⟨

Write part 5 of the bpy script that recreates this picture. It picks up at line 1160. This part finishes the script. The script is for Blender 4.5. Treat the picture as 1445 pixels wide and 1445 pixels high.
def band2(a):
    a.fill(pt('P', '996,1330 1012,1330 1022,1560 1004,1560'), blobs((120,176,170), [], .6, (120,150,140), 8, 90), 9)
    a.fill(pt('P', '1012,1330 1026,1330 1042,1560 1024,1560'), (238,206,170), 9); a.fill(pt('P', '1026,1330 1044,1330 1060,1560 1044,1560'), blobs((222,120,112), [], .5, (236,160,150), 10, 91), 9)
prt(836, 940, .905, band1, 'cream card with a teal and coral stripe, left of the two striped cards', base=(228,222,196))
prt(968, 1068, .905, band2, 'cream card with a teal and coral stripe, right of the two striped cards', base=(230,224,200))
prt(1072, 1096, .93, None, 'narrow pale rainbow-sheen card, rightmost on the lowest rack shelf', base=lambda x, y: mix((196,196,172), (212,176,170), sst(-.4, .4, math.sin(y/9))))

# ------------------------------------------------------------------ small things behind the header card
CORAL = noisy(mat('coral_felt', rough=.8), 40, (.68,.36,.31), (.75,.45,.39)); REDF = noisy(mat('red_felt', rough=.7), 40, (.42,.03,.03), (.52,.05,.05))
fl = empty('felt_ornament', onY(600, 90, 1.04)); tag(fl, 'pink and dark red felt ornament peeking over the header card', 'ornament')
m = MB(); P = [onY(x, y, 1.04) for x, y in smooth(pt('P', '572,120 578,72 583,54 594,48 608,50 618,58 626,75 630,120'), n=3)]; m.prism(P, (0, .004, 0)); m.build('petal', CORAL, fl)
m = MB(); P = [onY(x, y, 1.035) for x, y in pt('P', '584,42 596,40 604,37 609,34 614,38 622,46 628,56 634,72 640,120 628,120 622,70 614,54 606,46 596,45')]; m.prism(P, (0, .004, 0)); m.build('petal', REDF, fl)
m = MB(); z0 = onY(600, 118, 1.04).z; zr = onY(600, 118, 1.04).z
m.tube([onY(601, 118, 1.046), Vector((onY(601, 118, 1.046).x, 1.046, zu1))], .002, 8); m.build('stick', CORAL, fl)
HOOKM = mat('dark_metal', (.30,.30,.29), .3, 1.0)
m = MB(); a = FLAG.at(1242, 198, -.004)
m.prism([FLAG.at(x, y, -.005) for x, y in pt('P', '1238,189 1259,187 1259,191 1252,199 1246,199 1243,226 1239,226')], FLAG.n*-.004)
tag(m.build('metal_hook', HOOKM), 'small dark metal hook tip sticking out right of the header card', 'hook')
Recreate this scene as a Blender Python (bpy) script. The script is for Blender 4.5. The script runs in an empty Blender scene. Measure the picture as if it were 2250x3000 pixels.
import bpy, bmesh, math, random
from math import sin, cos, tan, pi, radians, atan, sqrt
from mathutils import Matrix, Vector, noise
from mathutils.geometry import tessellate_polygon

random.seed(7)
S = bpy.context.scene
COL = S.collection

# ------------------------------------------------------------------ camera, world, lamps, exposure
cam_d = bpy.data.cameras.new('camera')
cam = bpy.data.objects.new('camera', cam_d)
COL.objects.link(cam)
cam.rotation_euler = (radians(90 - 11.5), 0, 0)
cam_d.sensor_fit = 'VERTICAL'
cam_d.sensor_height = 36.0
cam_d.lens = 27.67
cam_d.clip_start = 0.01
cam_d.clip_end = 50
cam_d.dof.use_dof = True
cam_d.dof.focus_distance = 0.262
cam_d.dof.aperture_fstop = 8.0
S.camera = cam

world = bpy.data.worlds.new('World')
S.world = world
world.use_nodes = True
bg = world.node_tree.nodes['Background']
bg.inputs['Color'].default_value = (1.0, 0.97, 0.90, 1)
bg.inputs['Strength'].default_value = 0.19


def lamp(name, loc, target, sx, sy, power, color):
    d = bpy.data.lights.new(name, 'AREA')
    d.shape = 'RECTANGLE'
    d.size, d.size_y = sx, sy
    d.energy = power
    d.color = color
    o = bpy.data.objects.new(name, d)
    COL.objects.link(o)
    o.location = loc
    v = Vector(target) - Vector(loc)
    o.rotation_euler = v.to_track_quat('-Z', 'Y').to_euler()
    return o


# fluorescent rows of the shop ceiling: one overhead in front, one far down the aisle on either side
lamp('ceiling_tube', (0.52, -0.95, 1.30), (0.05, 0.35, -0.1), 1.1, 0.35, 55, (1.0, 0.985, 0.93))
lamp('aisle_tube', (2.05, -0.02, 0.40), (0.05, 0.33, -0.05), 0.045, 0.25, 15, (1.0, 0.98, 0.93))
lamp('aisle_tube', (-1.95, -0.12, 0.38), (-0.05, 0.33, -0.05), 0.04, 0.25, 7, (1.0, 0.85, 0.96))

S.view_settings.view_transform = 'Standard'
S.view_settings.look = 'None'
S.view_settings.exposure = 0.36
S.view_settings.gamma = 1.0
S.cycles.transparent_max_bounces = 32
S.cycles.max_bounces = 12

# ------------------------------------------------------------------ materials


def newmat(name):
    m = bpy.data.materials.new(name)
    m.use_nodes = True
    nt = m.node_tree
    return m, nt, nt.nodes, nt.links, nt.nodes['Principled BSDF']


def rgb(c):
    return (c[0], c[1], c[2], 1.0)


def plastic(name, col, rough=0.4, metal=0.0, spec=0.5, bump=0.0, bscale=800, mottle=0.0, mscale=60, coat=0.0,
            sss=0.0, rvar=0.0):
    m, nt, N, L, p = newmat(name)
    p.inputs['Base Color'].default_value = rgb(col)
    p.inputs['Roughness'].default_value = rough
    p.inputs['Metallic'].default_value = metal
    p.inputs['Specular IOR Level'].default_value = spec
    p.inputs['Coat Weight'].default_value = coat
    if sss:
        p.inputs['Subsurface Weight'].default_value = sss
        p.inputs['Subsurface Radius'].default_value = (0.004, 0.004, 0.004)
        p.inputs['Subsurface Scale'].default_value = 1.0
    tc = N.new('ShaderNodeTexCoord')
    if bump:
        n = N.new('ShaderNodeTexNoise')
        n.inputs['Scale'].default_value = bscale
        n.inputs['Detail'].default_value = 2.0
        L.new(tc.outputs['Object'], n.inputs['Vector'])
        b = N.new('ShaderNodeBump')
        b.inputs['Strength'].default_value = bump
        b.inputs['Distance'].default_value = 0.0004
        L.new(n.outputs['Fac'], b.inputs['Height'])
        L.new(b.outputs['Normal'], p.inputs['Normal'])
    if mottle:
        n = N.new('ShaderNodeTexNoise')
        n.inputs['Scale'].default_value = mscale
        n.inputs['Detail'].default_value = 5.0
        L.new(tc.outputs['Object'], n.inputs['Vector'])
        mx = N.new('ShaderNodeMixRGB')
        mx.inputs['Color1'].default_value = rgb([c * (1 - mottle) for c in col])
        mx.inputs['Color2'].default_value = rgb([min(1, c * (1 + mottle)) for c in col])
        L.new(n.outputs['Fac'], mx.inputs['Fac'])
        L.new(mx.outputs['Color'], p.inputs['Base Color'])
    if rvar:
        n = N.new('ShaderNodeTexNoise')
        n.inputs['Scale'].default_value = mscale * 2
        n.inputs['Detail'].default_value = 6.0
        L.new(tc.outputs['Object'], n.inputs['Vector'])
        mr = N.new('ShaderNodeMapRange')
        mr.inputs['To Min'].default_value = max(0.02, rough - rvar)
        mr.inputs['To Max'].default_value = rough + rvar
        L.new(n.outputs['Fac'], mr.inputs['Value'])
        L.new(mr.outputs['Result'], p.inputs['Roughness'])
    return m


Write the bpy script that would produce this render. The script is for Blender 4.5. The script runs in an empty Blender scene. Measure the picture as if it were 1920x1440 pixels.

⟩

● **WRITTEN TASK**: Stopping at the line containing "prt(1072, 1096, .93, None, 'narrow", please repeat exactly every line from the very start of the entries, that line included, and nothing more.

● **CORRECT OUTPUT**:
Write part 5 of the bpy script that recreates this picture. It picks up at line 1160. This part finishes the script. The script is for Blender 4.5. Treat the picture as 1445 pixels wide and 1445 pixels high.
def band2(a):
    a.fill(pt('P', '996,1330 1012,1330 1022,1560 1004,1560'), blobs((120,176,170), [], .6, (120,150,140), 8, 90), 9)
    a.fill(pt('P', '1012,1330 1026,1330 1042,1560 1024,1560'), (238,206,170), 9); a.fill(pt('P', '1026,1330 1044,1330 1060,1560 1044,1560'), blobs((222,120,112), [], .5, (236,160,150), 10, 91), 9)
prt(836, 940, .905, band1, 'cream card with a teal and coral stripe, left of the two striped cards', base=(228,222,196))
prt(968, 1068, .905, band2, 'cream card with a teal and coral stripe, right of the two striped cards', base=(230,224,200))
prt(1072, 1096, .93, None, 'narrow pale rainbow-sheen card, rightmost on the lowest rack shelf', base=lambda x, y: mix((196,196,172), (212,176,170), sst(-.4, .4, math.sin(y/9))))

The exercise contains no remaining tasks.